Amerikalı dostlarımızla temas halindeyiz. Özellikle YPGPKK konusunda ne kadar hassas olduğumuzu biliyorlar, her tehdide cevap vereceğimizi biliyorlar. Amerika'daki yeni hükümetle bazı temaslar halinde olacağız.
Suriye'nin kuzeyinde çalışan son derece meşru Kürt taraflar var ve uzun süredir muhalif güçlerin parçası oldular. Ancak herhangi bir PKK uzantısı, Suriye'de herhangi bir şekilde meşru bir taraf olarak değerlendirilemez. Suriye'deki görüşmelerde görüşeceğimiz bir taraf olamaz. Suriyeli olmayanlar SDG'yi yönetiyor.

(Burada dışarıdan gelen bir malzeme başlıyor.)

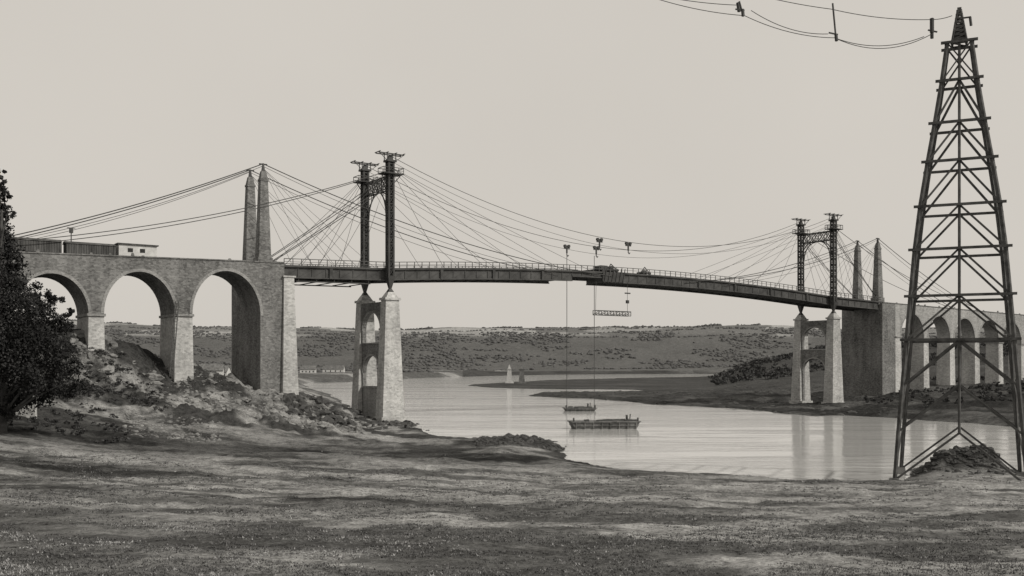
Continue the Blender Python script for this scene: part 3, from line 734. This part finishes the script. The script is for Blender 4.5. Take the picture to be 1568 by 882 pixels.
# ------------------------------------------------------------ grass
N=110000
Yg=22*(100/22)**(rng.random(N)**1.0);Ug=rng.uniform(-60,1640,N);Xg=(Ug-784)/F*Yg
den=fbm(Xg/4,Yg/2.2,4,60);keep=(den+rng.uniform(-.1,.1,N)>.44+.1*ss(40,65,Yg+.12*Xg)+.05*ss(-5,15,Xg));Xg,Yg=Xg[keep],Yg[keep];N=len(Xg)
Zg,SDg=height(Xg,Yg,True);ok=SDg>3;Xg,Yg,Zg=Xg[ok],Yg[ok],Zg[ok];N=len(Xg)
big=rng.uniform(.02,.06,N)*(1+Yg/70)
cl=fbm(Xg/3,Yg/2,3,66)
tn=np.where(rng.random(N)<.08+.7*ss(.5,.64,cl)*ss(55,38,Yg)*ss(0,-8,Xg),rng.uniform(.18,.4,N),rng.uniform(.05,.13,N))
B=4;Vg=np.zeros((N,B,3,3));ang=rng.uniform(0,6.28,(N,B));lean=rng.uniform(.5,1.5,(N,B))*big[:,None];ht=big[:,None]*rng.uniform(.3,1.0,(N,B));wd=big[:,None]*.35
bxg=Xg[:,None]+rng.normal(0,.06,(N,B));byg=Yg[:,None]+rng.normal(0,.06,(N,B))
Vg[:,:,0,0]=bxg-wd*np.sin(ang);Vg[:,:,0,1]=byg+wd*np.cos(ang);Vg[:,:,1,0]=bxg+wd*np.sin(ang);Vg[:,:,1,1]=byg-wd*np.cos(ang)
Vg[:,:,2,0]=bxg+lean*np.cos(ang);Vg[:,:,2,1]=byg+lean*np.sin(ang)
Vg[:,:,0,2]=Vg[:,:,1,2]=Zg[:,None]-.02;Vg[:,:,2,2]=Zg[:,None]+ht
np_mesh('grass',Vg.reshape(-1,3),np.arange(N*B*3).reshape(-1,3),M_grass,np.repeat(tn,B*3))
# ------------------------------------------------------------ light, sky, camera
sv=Vector((.78,-.42,.72)).normalized()
sl=bpy.data.lights.new('sun','SUN');sl.energy=2.9;sl.angle=math.radians(.8);sl.color=(1,.955,.88)
so=bpy.data.objects.new('sun',sl);scene.collection.objects.link(so);so.rotation_euler=(-sv).to_track_quat('-Z','Y').to_euler()
w=bpy.data.worlds.new('World');scene.world=w;w.use_nodes=True;nt=w.node_tree;bg=nt.nodes['Background'];bg.inputs['Strength'].default_value=.1
sk=nt.nodes.new('ShaderNodeTexSky');sk.sky_type='NISHITA';sk.sun_disc=False;sk.sun_elevation=math.asin(sv.z);sk.sun_rotation=math.atan2(sv.x,sv.y);sk.dust_density=4
bw=nt.nodes.new('ShaderNodeRGBToBW');nt.links.new(sk.outputs[0],bw.inputs[0])
tc=nt.nodes.new('ShaderNodeTexCoord');nz=nt.nodes.new('ShaderNodeTexNoise');nz.inputs['Scale'].default_value=2.2;nz.inputs['Detail'].default_value=5
nt.links.new(tc.outputs['Generated'],nz.inputs['Vector'])
hzv=mth(nt,'ADD',mth(nt,'MULTIPLY',nz.outputs['Fac'],.9),5.95)
val=mth(nt,'ADD',mth(nt,'MULTIPLY',mth(nt,'MINIMUM',bw.outputs[0],8),.08),mth(nt,'MULTIPLY',hzv,.92))
cc=nt.nodes.new('ShaderNodeCombineColor')
nt.links.new(mth(nt,'MULTIPLY',val,1.03),cc.inputs[0]);nt.links.new(mth(nt,'MULTIPLY',val,.97),cc.inputs[1]);nt.links.new(mth(nt,'MULTIPLY',val,.885),cc.inputs[2])
nt.links.new(cc.outputs[0],bg.inputs['Color'])
scene.view_settings.view_transform='Standard';scene.view_settings.look='None';scene.view_settings.exposure=0
cam=bpy.data.cameras.new('camera');co=bpy.data.objects.new('camera',cam);scene.collection.objects.link(co)
co.location=(0,0,H);co.rotation_euler=(math.radians(90),0,0);cam.sensor_width=36;cam.lens=36*F/1568;cam.shift_y=119/1568;cam.clip_end=20000;cam.clip_start=.1
scene.camera=co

Fidan'ın açıklamalarından sıraladığım notlar böyle.
Bir not da ben ekleyeyim:
Muhalif gruplar Esed rejimi, müttefikleri ve Rusya tarafından İdlib'de sıkıştırıldığında, sadece Türkiye 'gerginliği azaltma' rolünü üstlendi.
Diğer ülkelerin, hatta Türkiye'deki muhalefetin 'bataklık bize kaldı' dediği yerde Türkiye, muhalif grupların iç çatışmasında insanların ölmesine ve Türkiye'ye yeni bir göç dalgası üretmesine mani olmak için zorlu bir görevi üstlendi.
Ama sonuçta, muhalif grupların kendi aralarında çatışmasını bitirdi, uzlaşmalarına ve birlikte hareket etmelerine yardımcı oldu. İyi bir ortak yönetim bölge halkında da güven uyandırdı.
Ve doğru zamanda Türkiye'nin doğru diplomatik iletişimi, sahada olabilecek en güvenli yürüyüşü sağladı.